In his presentation at the just-ended Africa Energy Conference in Accra, Jabesh Amissah-Arthur – Partner at Arthur Energy Advisors (AEA) who discussed ‘Distribution Utilities & Energy Efficiency: The Prospects for Sustainable Performance Improvement for Africa’s Distribution Utilities’ – bemoaned how much ‘abnormal’ losses African in countries are incurred by distribution utilities.

“If you look in the market for energy efficiency funding, a great majority – if not all – of the energy efficiency funding prioritises demand-side interventions. Very few, if any, of those demand-side interventions will yield the sort of benefit cost ratios for Africa’s distribution utilities; and given where many countries find themselves with underperforming distribution utilities, we think that it is quite useful for some of the definition and application of funding toward demand-side energy efficiency be put into a place where it can be more sustainably run as an intervention in the form of supply-side energy efficiency.

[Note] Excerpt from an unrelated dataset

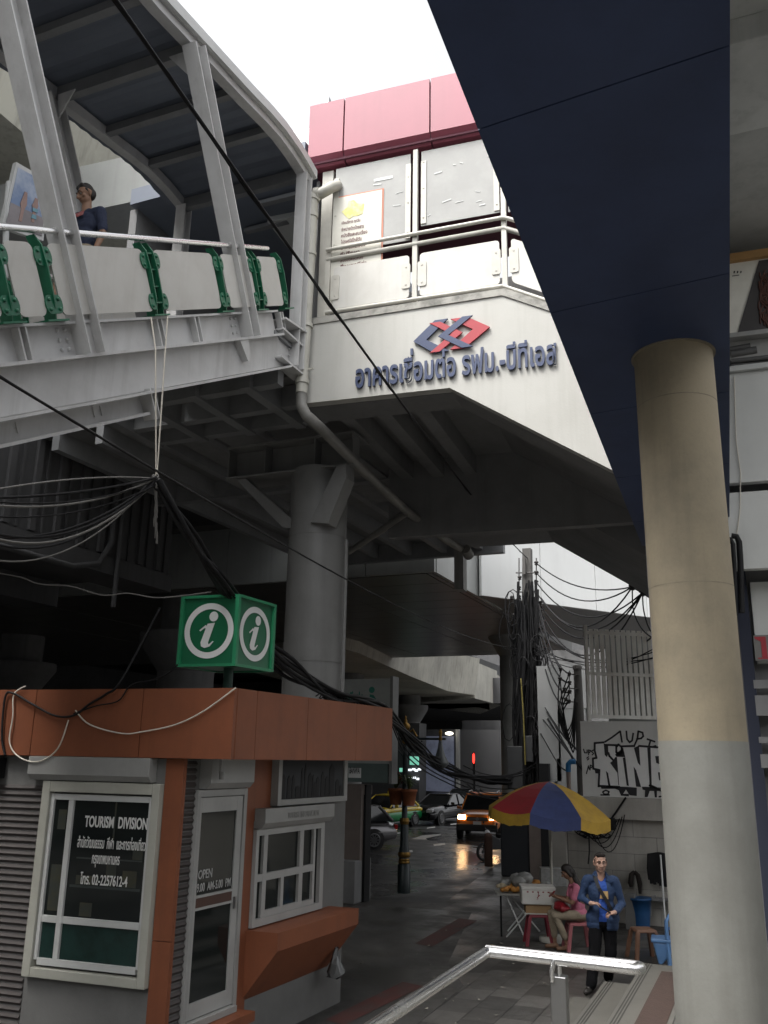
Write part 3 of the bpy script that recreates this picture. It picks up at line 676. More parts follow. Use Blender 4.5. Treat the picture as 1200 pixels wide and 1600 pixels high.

“The total amount of losses within Africa is estimated, if you take just the abnormal losses, at 7 percent; and an average African distribution utility tariff of US$0.14. The total annual losses of Africa’s distribution utilities equal about US$8.5billion. It is, just for context, bigger than the annual GDP in 2021 of 16 out of the 54 African countries; and this is about how much in abnormal losses African distribution utilities are incurring every single year.

“So, in terms of how we view energy efficiency and define it for the appropriate African future, it is important that supply-side or utility energy efficiency is firmly put on the table. It generates a level of return, and the impact to distribution utilities which anchor many of our electricity systems is absolutely critical,” he stated.

The different forms of loss that can be encountered within the distribution grid may be technical: which includes line losses, transformer core loss, transformer overload, and transformer phase imbalance – with non-technical losses including wiring errors, theft, metering errors and billing errors.

He also cautioned against the sole concept of smart-metering as a sure way to find and curb losses – stressing that metering alone is not an effective and sustainable way of curbing losses in utility distribution.

According to Mr. Amissah-Arthur, during a ‘detailed investigation’ by his firm on West African distribution utility involving some 76 customers over a period of six months, it was found that for about US$350,000 in investment there were annual losses of US$1.5million from customers who have smart-meters.

“So what that means is that, effectively, distribution utilities even by investing in the highest-end metering are still losing a significant amount of electricity to their highest and best-paying customers – either by theft or by other malfeasance.

“The appropriate approach and methodology has to be adopted for dealing with energy efficiency solutions, because it is not enough just to buy a whole bunch of meters and deploy them across the network without prioritising the opportunities within that network which bring the greatest bang for our buck. Simply spending money on smart meters doesn’t necessarily mean you find losses,” he added.